> **Given instruction**: Give back the full listing verbatim, apart from its images.

======== Data lines

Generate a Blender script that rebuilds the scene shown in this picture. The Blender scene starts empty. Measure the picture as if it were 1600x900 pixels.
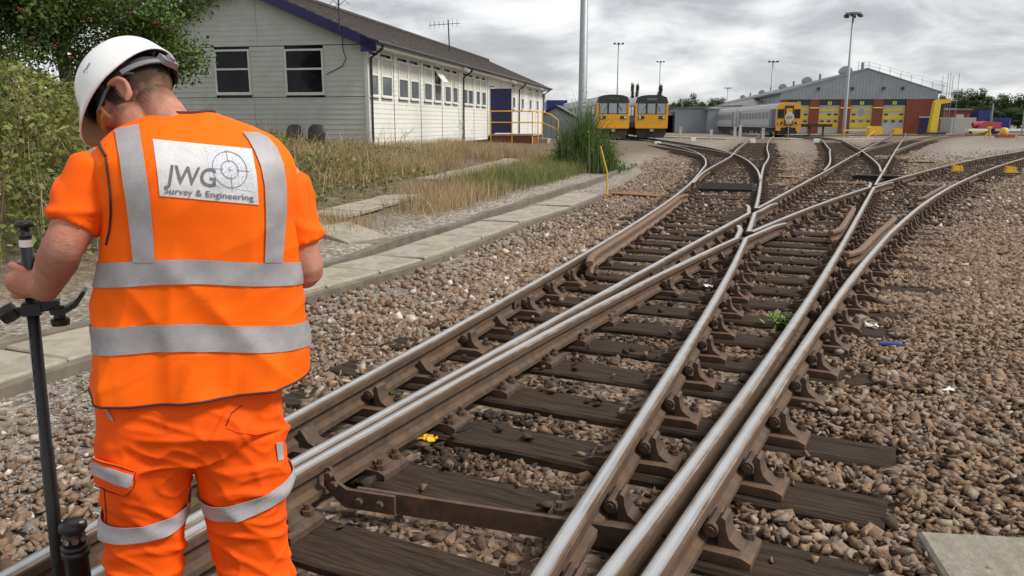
import bpy, bmesh, math, random
import numpy as np
from mathutils import Vector, Matrix, noise
from mathutils.bvhtree import BVHTree
R = math.radians
random.seed(7); rng = np.random.default_rng(7)
S = bpy.context.scene
COL = S.collection
# ---------------------------------------------------------------- camera
CH = 1.51                      # eye height over the timber tops
PITCH = math.atan(257/1240)
cam = bpy.data.cameras.new('camera'); cam.sensor_width = 36; cam.lens = 36*1240/1600
cam.clip_start = .05; cam.clip_end = 6000
camo = bpy.data.objects.new('camera', cam); COL.objects.link(camo)
camo.location = (0, 0, CH); camo.rotation_euler = (math.pi/2-PITCH, 0, 0)
S.camera = camo
# ---------------------------------------------------------------- world, sun, exposure
SUN_EL, SUN_AZ = R(50), R(106)          # azimuth clockwise from +Y (the view direction)
w = bpy.data.worlds.new('World'); S.world = w; w.use_nodes = True
def world():
    nt = w.node_tree; nt.nodes.clear(); N = nt.nodes.new; L = nt.links.new
    out = N('ShaderNodeOutputWorld')
    sky = N('ShaderNodeTexSky'); sky.sky_type = 'NISHITA'; sky.sun_disc = False
    sky.sun_elevation = SUN_EL; sky.sun_rotation = SUN_AZ
    b1 = N('ShaderNodeBackground'); b1.inputs[1].default_value = .1; L(sky.outputs[0], b1.inputs[0])
    tc = N('ShaderNodeTexCoord'); sp = N('ShaderNodeSeparateXYZ'); L(tc.outputs['Generated'], sp.inputs[0])
    zz = N('ShaderNodeMath'); zz.operation = 'MAXIMUM'; zz.inputs[1].default_value = 0; L(sp.outputs[2], zz.inputs[0])
    za = N('ShaderNodeMath'); za.operation = 'ADD'; za.inputs[1].default_value = .26; L(zz.outputs[0], za.inputs[0])
    dx = N('ShaderNodeMath'); dx.operation = 'DIVIDE'; L(sp.outputs[0], dx.inputs[0]); L(za.outputs[0], dx.inputs[1])
    dy = N('ShaderNodeMath'); dy.operation = 'DIVIDE'; L(sp.outputs[1], dy.inputs[0]); L(za.outputs[0], dy.inputs[1])
    cb = N('ShaderNodeCombineXYZ'); L(dx.outputs[0], cb.inputs[0]); L(dy.outputs[0], cb.inputs[1]); cb.inputs[2].default_value = 3.7
    n1 = N('ShaderNodeTexNoise'); n1.inputs['Scale'].default_value = 2.3; n1.inputs['Detail'].default_value = 10
    n1.inputs['Roughness'].default_value = .55; n1.inputs['Distortion'].default_value = .25; L(cb.outputs[0], n1.inputs[0])
    rp = N('ShaderNodeValToRGB'); e = rp.color_ramp.elements
    e[0].position = .33; e[0].color = (.33, .345, .38, 1); e[1].position = .70; e[1].color = (1.25, 1.25, 1.25, 1)
    for pos, c in ((.43, (.46, .475, .51, 1)), (.51, (.72, .735, .765, 1)), (.58, (.97, .975, .98, 1))):
        k = e.new(pos); k.color = c
    L(n1.outputs[0], rp.inputs[0])
    # brighter towards the horizon, as under a thin overcast
    hz = N('ShaderNodeMapRange'); hz.inputs[1].default_value = 0; hz.inputs[2].default_value = .28; hz.inputs[3].default_value = .45; hz.inputs[4].default_value = 0
    L(zz.outputs[0], hz.inputs[0])
    mh = N('ShaderNodeMix'); mh.data_type = 'RGBA'; L(hz.outputs[0], mh.inputs[0]); L(rp.outputs[0], mh.inputs[6]); mh.inputs[7].default_value = (.86, .87, .865, 1)
    b2 = N('ShaderNodeBackground'); b2.inputs[1].default_value = .80; L(mh.outputs[2], b2.inputs[0])
    mx = N('ShaderNodeMixShader'); mx.inputs[0].default_value = .94; L(b1.outputs[0], mx.inputs[1]); L(b2.outputs[0], mx.inputs[2])
    L(mx.outputs[0], out.inputs[0])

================

> **Exercise output**:
Generate a Blender script that rebuilds the scene shown in this picture. The Blender scene starts empty. Measure the picture as if it were 1600x900 pixels.
import bpy, bmesh, math, random
import numpy as np
from mathutils import Vector, Matrix, noise
from mathutils.bvhtree import BVHTree
R = math.radians
random.seed(7); rng = np.random.default_rng(7)
S = bpy.context.scene
COL = S.collection
# ---------------------------------------------------------------- camera
CH = 1.51                      # eye height over the timber tops
PITCH = math.atan(257/1240)
cam = bpy.data.cameras.new('camera'); cam.sensor_width = 36; cam.lens = 36*1240/1600
cam.clip_start = .05; cam.clip_end = 6000
camo = bpy.data.objects.new('camera', cam); COL.objects.link(camo)
camo.location = (0, 0, CH); camo.rotation_euler = (math.pi/2-PITCH, 0, 0)
S.camera = camo
# ---------------------------------------------------------------- world, sun, exposure
SUN_EL, SUN_AZ = R(50), R(106)          # azimuth clockwise from +Y (the view direction)
w = bpy.data.worlds.new('World'); S.world = w; w.use_nodes = True
def world():
    nt = w.node_tree; nt.nodes.clear(); N = nt.nodes.new; L = nt.links.new
    out = N('ShaderNodeOutputWorld')
    sky = N('ShaderNodeTexSky'); sky.sky_type = 'NISHITA'; sky.sun_disc = False
    sky.sun_elevation = SUN_EL; sky.sun_rotation = SUN_AZ
    b1 = N('ShaderNodeBackground'); b1.inputs[1].default_value = .1; L(sky.outputs[0], b1.inputs[0])
    tc = N('ShaderNodeTexCoord'); sp = N('ShaderNodeSeparateXYZ'); L(tc.outputs['Generated'], sp.inputs[0])
    zz = N('ShaderNodeMath'); zz.operation = 'MAXIMUM'; zz.inputs[1].default_value = 0; L(sp.outputs[2], zz.inputs[0])
    za = N('ShaderNodeMath'); za.operation = 'ADD'; za.inputs[1].default_value = .26; L(zz.outputs[0], za.inputs[0])
    dx = N('ShaderNodeMath'); dx.operation = 'DIVIDE'; L(sp.outputs[0], dx.inputs[0]); L(za.outputs[0], dx.inputs[1])
    dy = N('ShaderNodeMath'); dy.operation = 'DIVIDE'; L(sp.outputs[1], dy.inputs[0]); L(za.outputs[0], dy.inputs[1])
    cb = N('ShaderNodeCombineXYZ'); L(dx.outputs[0], cb.inputs[0]); L(dy.outputs[0], cb.inputs[1]); cb.inputs[2].default_value = 3.7
    n1 = N('ShaderNodeTexNoise'); n1.inputs['Scale'].default_value = 2.3; n1.inputs['Detail'].default_value = 10
    n1.inputs['Roughness'].default_value = .55; n1.inputs['Distortion'].default_value = .25; L(cb.outputs[0], n1.inputs[0])
    rp = N('ShaderNodeValToRGB'); e = rp.color_ramp.elements
    e[0].position = .33; e[0].color = (.33, .345, .38, 1); e[1].position = .70; e[1].color = (1.25, 1.25, 1.25, 1)
    for pos, c in ((.43, (.46, .475, .51, 1)), (.51, (.72, .735, .765, 1)), (.58, (.97, .975, .98, 1))):
        k = e.new(pos); k.color = c
    L(n1.outputs[0], rp.inputs[0])
    # brighter towards the horizon, as under a thin overcast
    hz = N('ShaderNodeMapRange'); hz.inputs[1].default_value = 0; hz.inputs[2].default_value = .28; hz.inputs[3].default_value = .45; hz.inputs[4].default_value = 0
    L(zz.outputs[0], hz.inputs[0])
    mh = N('ShaderNodeMix'); mh.data_type = 'RGBA'; L(hz.outputs[0], mh.inputs[0]); L(rp.outputs[0], mh.inputs[6]); mh.inputs[7].default_value = (.86, .87, .865, 1)
    b2 = N('ShaderNodeBackground'); b2.inputs[1].default_value = .80; L(mh.outputs[2], b2.inputs[0])
    mx = N('ShaderNodeMixShader'); mx.inputs[0].default_value = .94; L(b1.outputs[0], mx.inputs[1]); L(b2.outputs[0], mx.inputs[2])
    L(mx.outputs[0], out.inputs[0])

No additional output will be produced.